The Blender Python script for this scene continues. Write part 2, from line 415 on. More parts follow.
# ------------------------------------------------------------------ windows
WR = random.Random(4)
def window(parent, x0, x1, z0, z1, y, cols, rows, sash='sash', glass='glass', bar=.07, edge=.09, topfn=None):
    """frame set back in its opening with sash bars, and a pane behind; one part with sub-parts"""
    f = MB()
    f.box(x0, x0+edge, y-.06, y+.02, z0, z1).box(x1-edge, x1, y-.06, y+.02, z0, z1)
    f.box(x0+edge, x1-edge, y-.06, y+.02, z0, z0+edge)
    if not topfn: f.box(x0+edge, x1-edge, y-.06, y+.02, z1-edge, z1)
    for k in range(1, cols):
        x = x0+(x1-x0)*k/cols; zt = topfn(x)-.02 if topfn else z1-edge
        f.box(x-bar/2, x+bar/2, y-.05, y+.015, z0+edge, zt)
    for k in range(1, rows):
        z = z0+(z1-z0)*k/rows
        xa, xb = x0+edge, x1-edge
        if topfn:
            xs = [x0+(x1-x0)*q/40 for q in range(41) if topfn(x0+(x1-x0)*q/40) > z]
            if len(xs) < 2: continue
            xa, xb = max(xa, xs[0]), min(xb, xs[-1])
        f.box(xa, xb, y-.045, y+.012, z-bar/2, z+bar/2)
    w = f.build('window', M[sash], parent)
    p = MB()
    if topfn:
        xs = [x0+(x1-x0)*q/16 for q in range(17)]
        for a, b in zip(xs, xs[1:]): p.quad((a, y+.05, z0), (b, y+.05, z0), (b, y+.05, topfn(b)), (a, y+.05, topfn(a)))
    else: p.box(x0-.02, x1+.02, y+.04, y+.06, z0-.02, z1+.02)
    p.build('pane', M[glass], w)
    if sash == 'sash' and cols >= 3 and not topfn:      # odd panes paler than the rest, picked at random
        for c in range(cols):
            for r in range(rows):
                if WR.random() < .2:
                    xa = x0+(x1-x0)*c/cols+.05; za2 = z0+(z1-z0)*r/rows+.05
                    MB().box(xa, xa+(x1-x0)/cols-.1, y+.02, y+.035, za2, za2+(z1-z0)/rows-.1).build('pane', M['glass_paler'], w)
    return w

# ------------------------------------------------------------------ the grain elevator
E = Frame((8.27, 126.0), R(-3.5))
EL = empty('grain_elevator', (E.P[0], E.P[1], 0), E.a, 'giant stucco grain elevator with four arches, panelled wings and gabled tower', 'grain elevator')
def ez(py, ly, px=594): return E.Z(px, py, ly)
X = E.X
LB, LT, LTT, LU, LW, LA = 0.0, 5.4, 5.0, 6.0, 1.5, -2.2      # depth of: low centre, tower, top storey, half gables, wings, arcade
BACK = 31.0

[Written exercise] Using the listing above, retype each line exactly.

[Answer to the task]
The Blender Python script for this scene continues. Write part 2, from line 415 on. More parts follow.
# ------------------------------------------------------------------ windows
WR = random.Random(4)
def window(parent, x0, x1, z0, z1, y, cols, rows, sash='sash', glass='glass', bar=.07, edge=.09, topfn=None):
    """frame set back in its opening with sash bars, and a pane behind; one part with sub-parts"""
    f = MB()
    f.box(x0, x0+edge, y-.06, y+.02, z0, z1).box(x1-edge, x1, y-.06, y+.02, z0, z1)
    f.box(x0+edge, x1-edge, y-.06, y+.02, z0, z0+edge)
    if not topfn: f.box(x0+edge, x1-edge, y-.06, y+.02, z1-edge, z1)
    for k in range(1, cols):
        x = x0+(x1-x0)*k/cols; zt = topfn(x)-.02 if topfn else z1-edge
        f.box(x-bar/2, x+bar/2, y-.05, y+.015, z0+edge, zt)
    for k in range(1, rows):
        z = z0+(z1-z0)*k/rows
        xa, xb = x0+edge, x1-edge
        if topfn:
            xs = [x0+(x1-x0)*q/40 for q in range(41) if topfn(x0+(x1-x0)*q/40) > z]
            if len(xs) < 2: continue
            xa, xb = max(xa, xs[0]), min(xb, xs[-1])
        f.box(xa, xb, y-.045, y+.012, z-bar/2, z+bar/2)
    w = f.build('window', M[sash], parent)
    p = MB()
    if topfn:
        xs = [x0+(x1-x0)*q/16 for q in range(17)]
        for a, b in zip(xs, xs[1:]): p.quad((a, y+.05, z0), (b, y+.05, z0), (b, y+.05, topfn(b)), (a, y+.05, topfn(a)))
    else: p.box(x0-.02, x1+.02, y+.04, y+.06, z0-.02, z1+.02)
    p.build('pane', M[glass], w)
    if sash == 'sash' and cols >= 3 and not topfn:      # odd panes paler than the rest, picked at random
        for c in range(cols):
            for r in range(rows):
                if WR.random() < .2:
                    xa = x0+(x1-x0)*c/cols+.05; za2 = z0+(z1-z0)*r/rows+.05
                    MB().box(xa, xa+(x1-x0)/cols-.1, y+.02, y+.035, za2, za2+(z1-z0)/rows-.1).build('pane', M['glass_paler'], w)
    return w

# ------------------------------------------------------------------ the grain elevator
E = Frame((8.27, 126.0), R(-3.5))
EL = empty('grain_elevator', (E.P[0], E.P[1], 0), E.a, 'giant stucco grain elevator with four arches, panelled wings and gabled tower', 'grain elevator')
def ez(py, ly, px=594): return E.Z(px, py, ly)
X = E.X
LB, LT, LTT, LU, LW, LA = 0.0, 5.4, 5.0, 6.0, 1.5, -2.2      # depth of: low centre, tower, top storey, half gables, wings, arcade
BACK = 31.0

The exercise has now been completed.